The people answered Samuel, that he had not done them any kind of injustice.

1Sa 12:5

To confirm this declaration on the part of the people, he then called Jehovah and His anointed as witnesses against the people, and they accepted these witnesses. כָּל־יִשְׂרָאֵל is the subject to וַיֹּאמֶר; and the Keri וַיֹּאמְרוּ, though more simple, is by no means necessary.

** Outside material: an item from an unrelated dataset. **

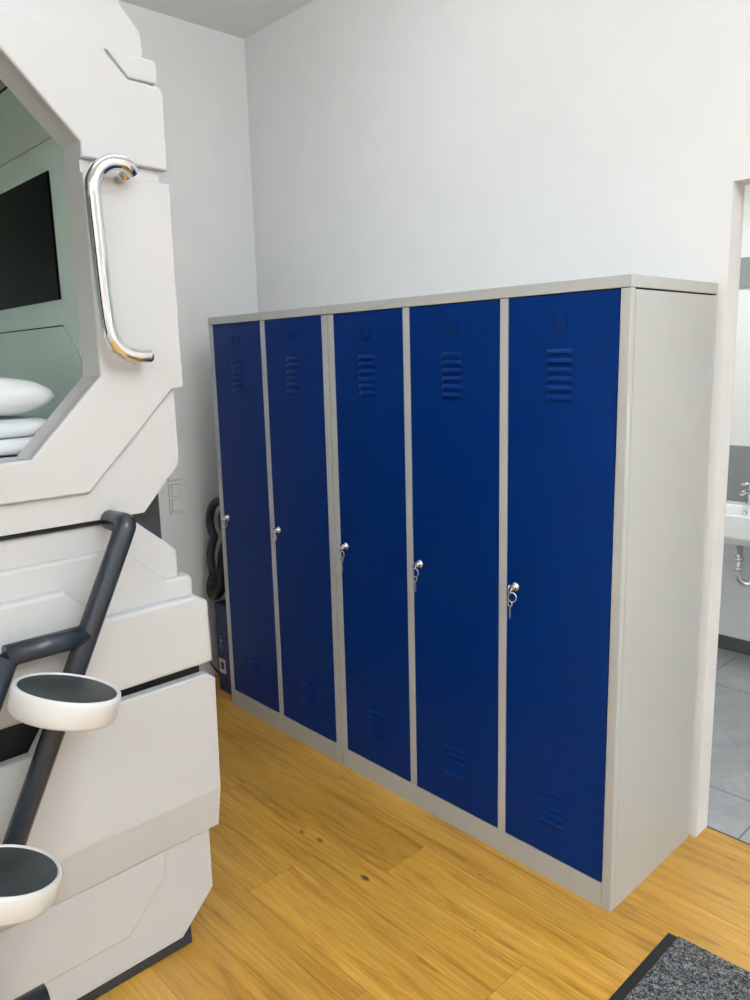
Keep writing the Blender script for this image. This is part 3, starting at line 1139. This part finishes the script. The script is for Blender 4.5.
r1 = loopv(bx0 + 0.03, bx1 - 0.03, by0 + 0.03, by1, bz0)
r2 = loopv(bx0, bx1, by0, by1, bz0 + 0.04)
r3 = loopv(bx0, bx1, by0, by1, bz1)
r4 = loopv(bx0 + 0.025, bx1 - 0.025, by0 + 0.025, by1 - 0.10, bz1)
r5 = loopv(bx0 + 0.06, bx1 - 0.06, by0 + 0.06, by1 - 0.12, bz1 - 0.11)
bm.faces.new(r1[::-1])
for a, b in ((r1, r2), (r2, r3), (r3, r4), (r4, r5)):
    for k in range(4):
        bm.faces.new((a[k], a[(k + 1) % 4], b[(k + 1) % 4], b[k]))
bm.faces.new(r5)
bmesh.ops.bevel(bm, geom=bm.edges[:], offset=0.008, segments=3, profile=0.5, affect='EDGES')
wpart('basin', bm, 'ceramic')
bm = B()
lathe(bm, [(0.002, 0), (0.011, 0), (0.012, 0.004), (0.008, 0.005), (0.0075, 0.002), (0.001, 0.002)], 24, c=(1.498, by1 - 0.106, 0.79), tilt=Matrix.Rotation(math.pi / 2, 3, 'X'))
wpart('overflow_ring', bm, 'chrome')
tp = thing('tap', 'chrome mixer tap standing on the white washbasin', 'tap', (1.502, 2.20, 0.825))
TPO = Vector((1.502, 2.20, 0.825))
bm = B()
lathe(bm, [(0.026, 0), (0.026, 0.008), (0.021, 0.012), (0.020, 0.10), (0.017, 0.112), (0.003, 0.114)], 28, c=(1.502, 2.20, 0.825))
tube(bm, [(1.502, 2.19, 0.885), (1.502, 2.12, 0.905), (1.502, 2.07, 0.90)], 0.012, 16)
wpart('tap_body', bm, 'chrome', None, tp, TPO)
bm = B()
tube(bm, [(1.502, 2.20, 0.935), (1.452, 2.18, 0.925)], 0.008, 14)
wpart('lever', bm, 'chrome', None, tp, TPO)
tr = thing('drain_trap', 'chrome bottle trap and pipes under the washbasin', 'drain trap', (1.55, 2.05, 0.6))
TRO = Vector((1.55, 2.05, 0.6))
bm = B()
tube(bm, fillet([(1.522, 2.03, 0.671), (1.522, 2.03, 0.47), (1.575, 2.05, 0.44), (1.585, 2.09, 0.575), (1.59, BF - 0.0005, 0.585)], 0.05, 8), 0.0165, 18)
wpart('trap_pipe', bm, 'chrome', None, tr, TRO)
for z in (0.575, 0.525):
    bm = B()
    lathe(bm, [(0.016, -0.012), (0.024, -0.011), (0.025, 0.0), (0.024, 0.011), (0.016, 0.012)], 24, c=(1.522, 2.03, z))
    wpart('union_nut', bm, 'chrome', None, tr, TRO)
bm = B()
tube(bm, [(1.465, BF - 0.0005, 0.66), (1.465, 2.20, 0.66)], 0.012, 14)
lathe(bm, [(0.012, 0), (0.020, 0.002), (0.020, 0.022), (0.012, 0.024)], 20, c=(1.465, 2.205, 0.66), tilt=Matrix.Rotation(math.pi / 2, 3, 'X'))
tag(obj('angle_valve', bm, 'chrome'), 'small chrome valve on the wall beside the drain trap', 'valve')

bpy.context.view_layer.update()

Samuel said, “Jehovah be witness against you,” because with the declaration which the people had made concerning Samuel's judicial labours they had condemned themselves, inasmuch as they had thereby acknowledged on oath that there was no ground for their dissatisfaction with Samuel's administration, and consequently no well-founded reason for their request for a king.

1Sa 12:6

But in order to bring the people to a still more thorough acknowledgment of their sin, Samuel strengthened still more their assent to his solemn appeal to God, as expressed in the words “He is witness,” by saying, “Jehovah (i.e., yea, the witness is Jehovah), who made Moses and Aaron, and brought your fathers out of the land of Egypt.” The context itself is sufficient to show that the expression “is witness” is understood; and there is no reason, therefore, to assume that the word has dropped out of the text through a copyist's error. עָשָׂה, to make, in a moral and historical sense, i.e., to make a person what he is to be; it has no connection, therefore, with his physical birth, but simply relates to his introduction upon the stage of history, like ποιεῖν, Heb 3:2. But if Jehovah, who redeemed Israel out of Egypt by the hands of Moses and Aaron, and exalted it into His own nation, was witness of the unselfishness and impartiality of Samuel's conduct in his office of judge, then Israel had grievously sinned by demanding a king. In the person of Samuel they had rejected Jehovah their God, who had given them their rulers (see 1Sa 8:7). Samuel proves this still further to the people from the following history.